Monsieur le Président,

C’est un citoyen guinéen ordinaire qui s’adresse à vous. Non pas en tant que victime de Sékou Touré et de sa révolution qu’il a été du 9 décembre 1961 au 2 octobre 1967 au camp de la garde républicaine de Camayenne et à la prison civile de Guéckédou. Je vous rassure, je m’adresse à vous sans aucun sentiment de revanche mais surtout dans une disponibilité totale à la refondation de l’Etat et à la réconciliation nationale dans l’intérêt de la Guinée qui semble votre intention.

Monsieur le Président,

Je voudrais que vous sachiez que la réhabilitation de Sékou Touré et de sa révolution est une affaire de la Guinée tout entière. Une affaire suffisamment grave et complexe qui doit être menée de manière entière, responsable et consensuelle pour être acceptable et acceptée de tous.

Monsieur le Président,

Un décret pris même par un Président ne peut, à mon avis, suffire dans une telle entreprise. Il y faudrait un large débat national et au minimum une loi de l’Assemblée nationale. Au maximum, un référendum.

Monsieur le Président,

L’histoire de la Guinée reste encore à écrire. Très peu de gens, même au sommet de l’Etat et de la nation, connaissent cette histoire. La plupart des acteurs politiques l’ignorent ou feignent de l’ignorer. De cette histoire, on a voulu ne retenir, le plus souvent, que la page glorieuse fabriquée pour et par la propagande. La page sombre, douloureuse, hideuse a tendance à être cachée, effacée.

Monsieur le Président,

Nous devons connaître et assumer toute l’histoire. Aussi bien la « glorieuse » que la « hideuse ».

Monsieur le Président,

La plupart des Guinéens ne retiennent de Sékou Touré que son rôle supposé dans l’accession à l’indépendance. Ce rôle de père de l’indépendance doit être vu avec beaucoup de circonspection. De mon humble point de vue, les vrais pères de l’indépendance guinéenne et africaine sont les élèves et étudiants guinéens et la Fédération des Etudiants d’Afrique Noire en France (FEANF) qui, les premiers, ont lancé le mot d’ordre d’indépendance.

D’un autre côté, dans l’ordre chronologique, le premier mouvement politique guinéen à appeler à voter pour le non est le Parti du Regroupement Africain (P.R.A).

Sékou Touré et le PDG ne se sont prononcés pour le non qu’au congrès de Mamou, soit un mois avant le référendum.

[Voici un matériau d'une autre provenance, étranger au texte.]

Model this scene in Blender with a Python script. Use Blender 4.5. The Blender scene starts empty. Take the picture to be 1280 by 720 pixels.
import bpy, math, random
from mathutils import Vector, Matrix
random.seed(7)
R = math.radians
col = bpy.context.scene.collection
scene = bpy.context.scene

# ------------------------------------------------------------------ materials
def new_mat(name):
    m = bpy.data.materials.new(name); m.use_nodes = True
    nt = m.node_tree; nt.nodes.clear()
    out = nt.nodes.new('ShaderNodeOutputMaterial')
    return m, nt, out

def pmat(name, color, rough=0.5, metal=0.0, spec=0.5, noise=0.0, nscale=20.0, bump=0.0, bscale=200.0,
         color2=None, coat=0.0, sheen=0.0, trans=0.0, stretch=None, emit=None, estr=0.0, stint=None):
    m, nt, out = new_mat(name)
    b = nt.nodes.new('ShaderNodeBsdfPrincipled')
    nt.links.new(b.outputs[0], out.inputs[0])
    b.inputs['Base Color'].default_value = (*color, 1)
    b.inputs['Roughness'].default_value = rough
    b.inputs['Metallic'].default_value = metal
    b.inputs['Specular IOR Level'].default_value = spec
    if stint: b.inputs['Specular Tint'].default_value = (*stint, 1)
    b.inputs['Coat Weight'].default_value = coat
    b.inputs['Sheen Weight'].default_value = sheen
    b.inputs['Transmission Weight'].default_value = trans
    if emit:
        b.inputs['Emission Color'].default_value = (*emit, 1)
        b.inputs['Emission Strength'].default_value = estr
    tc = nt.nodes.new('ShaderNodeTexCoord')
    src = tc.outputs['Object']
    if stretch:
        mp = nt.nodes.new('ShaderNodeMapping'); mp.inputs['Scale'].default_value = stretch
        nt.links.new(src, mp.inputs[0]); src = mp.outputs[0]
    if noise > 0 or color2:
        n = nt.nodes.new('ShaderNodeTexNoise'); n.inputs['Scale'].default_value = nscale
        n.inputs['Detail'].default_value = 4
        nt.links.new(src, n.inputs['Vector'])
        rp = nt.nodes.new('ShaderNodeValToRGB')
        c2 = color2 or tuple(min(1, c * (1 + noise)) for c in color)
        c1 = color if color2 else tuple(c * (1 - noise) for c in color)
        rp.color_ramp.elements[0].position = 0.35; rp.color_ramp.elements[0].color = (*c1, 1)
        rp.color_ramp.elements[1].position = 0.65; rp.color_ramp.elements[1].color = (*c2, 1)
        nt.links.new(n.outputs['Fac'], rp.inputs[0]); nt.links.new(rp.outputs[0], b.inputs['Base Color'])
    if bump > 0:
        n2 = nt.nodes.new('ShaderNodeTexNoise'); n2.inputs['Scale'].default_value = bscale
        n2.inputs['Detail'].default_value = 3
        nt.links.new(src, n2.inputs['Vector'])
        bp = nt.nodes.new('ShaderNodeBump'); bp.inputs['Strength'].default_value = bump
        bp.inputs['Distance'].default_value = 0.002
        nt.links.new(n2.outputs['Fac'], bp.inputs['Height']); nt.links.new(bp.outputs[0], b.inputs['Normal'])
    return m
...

Sékou Touré et le PDG n’ont de mérite que d’être au pouvoir à Conakry au moment de l’indépendance. D’autre part, l’hommage qui doit être rendu à un Président ne doit l’être qu’en fonction de son action positive à la tête de l’Etat. Il ne faut pas perdre de vue non plus la nature du système qui nous a gouvernés depuis 1958. C’est un système non démocratique. Un système de pouvoir personnel. Un système dictatorial. Un système prédateur et mafieux. Ce système a été instauré et pérennisé par Sékou Touré. Et nous continuons à ce jour à en payer les conséquences néfastes.

Pour terminer, Monsieur le Président, je m’en voudrais de ne pas attirer votre attention sur le fait que vous venez de mettre en branle une réhabilitation qui risque de vous aliéner la sympathie de millions de Guinéennes et de Guinéens qui se sentent frustrés, à juste raison, parce que leurs parents, amis ou de simples citoyens, ont été des victimes innocentes d’un régime qui les a broyées, anéanties, sans aucune raison et sans aucune forme de justice.

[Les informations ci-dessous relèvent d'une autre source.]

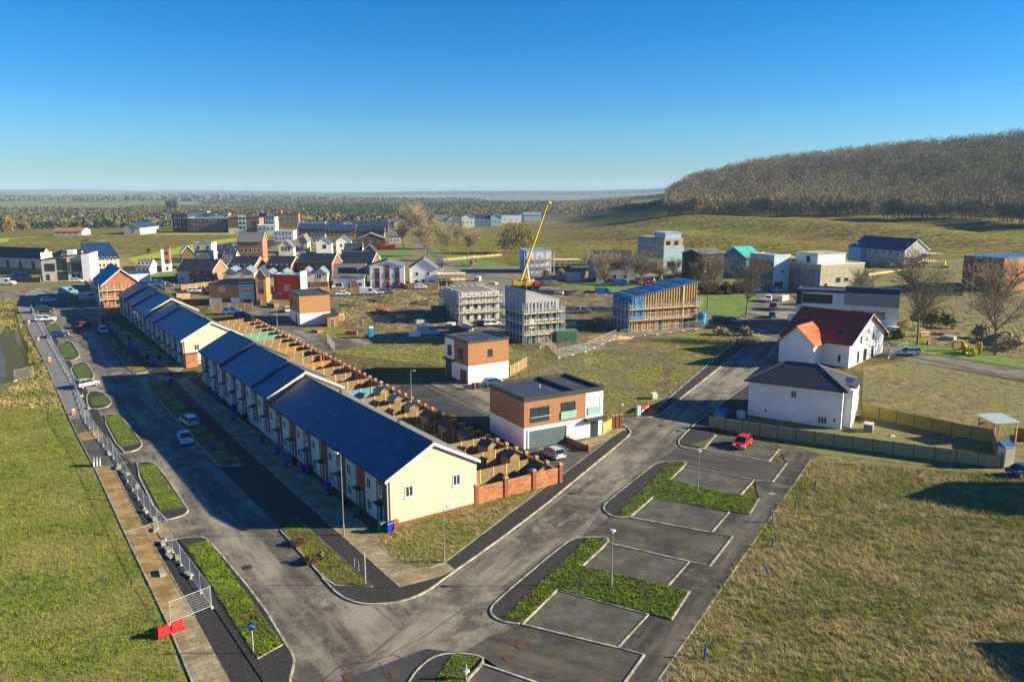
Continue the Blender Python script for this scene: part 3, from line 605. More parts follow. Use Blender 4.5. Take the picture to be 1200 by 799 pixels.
def bld(name, label, cat, c, aR, xR=None, xL=None, top=None, h=None, Wd=None, D=None, wall='white', low=None, roof=('flat', 'flatroof'), wins=(), doors=(), group=None, oh=.3, base=None, wallR=None, extra=None, frame='frame'):
    """c: picture point of the nearest ground corner; aR: azimuth of the face running right from it; xR, xL: picture columns of the far corners;
    wins: (face, u fraction, z m, width m, height m, mullions)"""
    g = G(*c) if base is None else base
    h = h if h else hgt(g, top)
    if Wd is None: Wd = run(g, aR, xR, h * .5)
    if D is None: D = run(g, aR - 90, xL, h * .5)
    t = thing(name, label, cat, g, azr(aR), group); fc = FACES(Wd, D)
    gab = roofing(t, Wd, D, h, roof, oh)
    lh = low[1] * h if low else -1.6
    b = MB(); b.box(0, Wd, 0, D, max(lh, -1.6), h)
    for q in gab:
        b.face(q)
    b.build('wall', wall, t)
    if wallR: # a differently clad front panel, 4 cm proud
        for (fk, u0, u1, z0, z1, m_) in wallR:
            f_, L = fc[fk]; q = MB()
            A = [(u0 * L, z0), (u1 * L, z0), (u1 * L, z1), (u0 * L, z1)]
            q.hull([f_(u, z, -.03) for u, z in A], [f_(u, z, .035) for u, z in A]); q.build('wall_panel', m_, t)
    if low: q = MB(); s = -.06 if len(low) > 2 else .0; q.box(-s, Wd + s, -s, D + s, -1.6, lh - .002); q.build('lower_wall', low[0], t)
    for wn in wins:
        fk, u, z, wd, hh = wn[:5]; f_, L = fc[fk]; off = .05 if wallR else 0
        ff = (lambda a, b_, o, f_=f_, off=off: f_(a, b_, o + off))
        window(t, ff, u * L, z, wd, hh, mull=wn[5] if len(wn) > 5 else 1, frame=wn[6] if len(wn) > 6 else frame, pane=wn[7] if len(wn) > 7 else 'glass')
    for dd in doors:
        f_, L = fc[dd[0]]; off = .05 if wallR else 0
        door(t, (lambda a, b_, o, f_=f_, off=off: f_(a, b_, o + off)), dd[1] * L, .05, dd[2], dd[3], dd[4] if len(dd) > 4 else 'doorblue', len(dd) > 5)
    if extra: extra(t, Wd, D, h, fc)
    t['_w'] = 0; del t['_w']
    return t, Wd, D, h

# ---------------------------------------------------------------- the two stepped terraces
TA = 55.0                                   # azimuth of the gable ends; the rows run along TA-90
def terrace(label, c, xR, cuts, eave, rise, stepz, nunits, group, seedv, cutpx=5.3):
    g = G(*c); rnd = random.Random(seedv); Wd = 11.1 if xR is None else run(g, TA, xR, 2)
    ys = [0] + [run(g, TA - 90, x, cutpx) for x in cuts]
    t = thing('terraced_houses', label, 'terrace', g, azr(TA), group)
    D = ys[-1]; unit = D / nunits
    for i in range(len(ys) - 1):
        y0, y1 = ys[i], ys[i + 1]; z = stepz[i]; e = eave + z
        b = MB(); b.box(0, Wd, y0, y1 - .001, -1, e)
        for yy in (y0, y1 - .001): b.face([(0, yy, e), (Wd / 2, yy, e + rise), (Wd, yy, e)])
        b.build('wall', 'cream' if i == 0 else 'offwhite', t)
        for sgn in (0, 1):
            o = .35; sl_ = rise / (Wd / 2); xe = -o if sgn == 0 else Wd + o; ze = e - o * sl_; tt = .17; ya = y0 - (.28 if i == 0 or stepz[i] != stepz[i - 1] else 0); yb = y1 + (.28 if i == len(ys) - 2 else 0)
            q = MB(); A = [(xe, ya, ze), (Wd / 2, ya, e + rise), (Wd / 2, yb, e + rise), (xe, yb, ze)]
            if sgn: A = A[::-1]
            q.hull([(x, y, z_ + .01) for x, y, z_ in A], [(x, y, z_ + tt) for x, y, z_ in A]); rs = q.build('roof_slope', 'slatet' if sgn == 0 else 'greytile', t)
            q = MB(); q.bar((xe, ya, ze - .02), (xe, yb, ze - .02), .08); q.build('gutter', 'fascia', rs)
            q = MB(); q.hull([(xe, ya - .04, ze - .14), (Wd / 2, ya - .04, e + rise - .14), (Wd / 2, ya - .005, e + rise - .14), (xe, ya - .005, ze - .14)], [(xe, ya - .04, ze + tt + .03), (Wd / 2, ya - .04, e + rise + tt + .03), (Wd / 2, ya - .005, e + rise + tt + .03), (xe, ya - .005, ze + tt + .03)])
            q.build('bargeboard', 'frame' if i == 0 else ('offwhite' if i == 2 else 'slate'), rs)
        q = MB(); q.bar((Wd / 2, y0, e + rise + .17), (Wd / 2, y1, e + rise + .17), .13); q.build('ridge', 'greytile', t)
    fc = FACES(Wd, D); fL = fc['L'][0]; fE = fc['E'][0]
    def zs(y):
        for i in range(len(ys) - 1):
            if y < ys[i + 1]: return stepz[i]
        return stepz[-1]
    n = 0
    for k in range(nunits):
        y0 = k * unit; zz = zs(y0 + unit / 2) * .9
        # brick pier panel between cream panels, pale bay behind the windows
        q = MB(); q.box(-.05, .03, y0 + .15, y0 + unit * .40, zz + .1, eave + zs(y0 + unit * .2) - .35); q.build('brick_panel', 'redbrick' if k % 2 else 'brownbrick', t)
        q = MB(); q.box(-.04, .03, y0 + unit * .46, y0 + unit * .96, zz + (2.6 if k % 3 else .1), eave + zs(y0 + unit * .7) - .3); q.build('render_panel', 'offwhite', t)
        q = MB(); q.bar((-.11, y0 + unit * .43, 0), (-.11, y0 + unit * .43, eave + zz - .2), .04); q.build('downpipe', 'fascia', t)
        off = lambda u, z_, o: fL(u, z_, o + .05)
        window(t, off, D - (y0 + unit * .92), zz + 3.15, 1.1, 1.25)
        if k % 2 == 0: window(t, off, D - (y0 + unit * .36), zz + 3.15, .8, 1.25)
        window(t, off, D - (y0 + unit * .92), zz + .75, 1.1, 1.25)
        door(t, off, D - (y0 + unit * .34), zz + .15, .95, 2.1, ['doorblue', 'doorgrey'][k % 2], True)
        if unit * k < D - 1: window(t, fE, y0 + unit * .2, zz + 3.2, 1.0, 1.1)
        window(t, fE, y0 + unit * .35, zz + .4, 1.6, 2.0, sill=False)
    q = MB(); q.box(-.02, Wd + .02, -.025, .03, -1, .42); q.build('brick_plinth', 'redbrick', t)
    fR = fc['R'][0]
    q = MB(); q.bar((.25, -.06, .3), (.25, -.06, eave - .2), .045); q.build('downpipe', 'fascia', t)
    for u, z_ in ((.225, 2.75), (.755, 2.75)): window(t, fR, u * Wd - .4, z_ + (.3), .95, 1.25)
    for y in (ys[-1] * .14, ys[-1] * .37, ys[-1] * .8):
        q = MB(); q.box(Wd / 2 + 1.2, Wd / 2 + 1.45, y, y + .25, eave + rise - .9, eave + rise - .05); q.build('roof_vent', 'fascia', t)
    return t, g, Wd, D, unit
t1, g1, W1, D1, U1 = terrace('near cream terrace with blue slate roofs beside the corner of two roads', (455, 620), 558.6, [363, 315, 296.4, 260, 235.5], 5.45, 2.95, [0, 0, .75, 1.0, 1.35], 14, 'cream terraces with slate roofs', 1)
t2, g2, W2, D2, U2 = terrace('farther cream terrace with blue slate roofs behind the short lane', (216, 430.5), None, [181.6, 171.5, 157.8, 147.8, 139.5], 5.3, 3.0, [0, .25, .9, 1.2, 1.6], 14, 'cream terraces with slate roofs', 2)
def loc(g, x, y, a=TA):
    "world point of local (x, y) for a frame at g whose right face runs along azimuth a"
    X = g[0] + x * math.sin(R(a)) - y * math.cos(R(a)); Y = g[1] + x * math.cos(R(a)) + y * math.sin(R(a)); return Vector((X, Y, T(X, Y)))
LATER = []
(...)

En effet, Monsieur le Président, aucun des prétendus comploteurs contre le régime de Sékou Touré n’a eu droit à la moindre présomption d’innocence, ni au moindre procès équitable, contradictoire et juste qu’exige la justice.

Monsieur le Président, veuillez croire, à l’expression de mes sentiments patriotiques et de mon profond respect.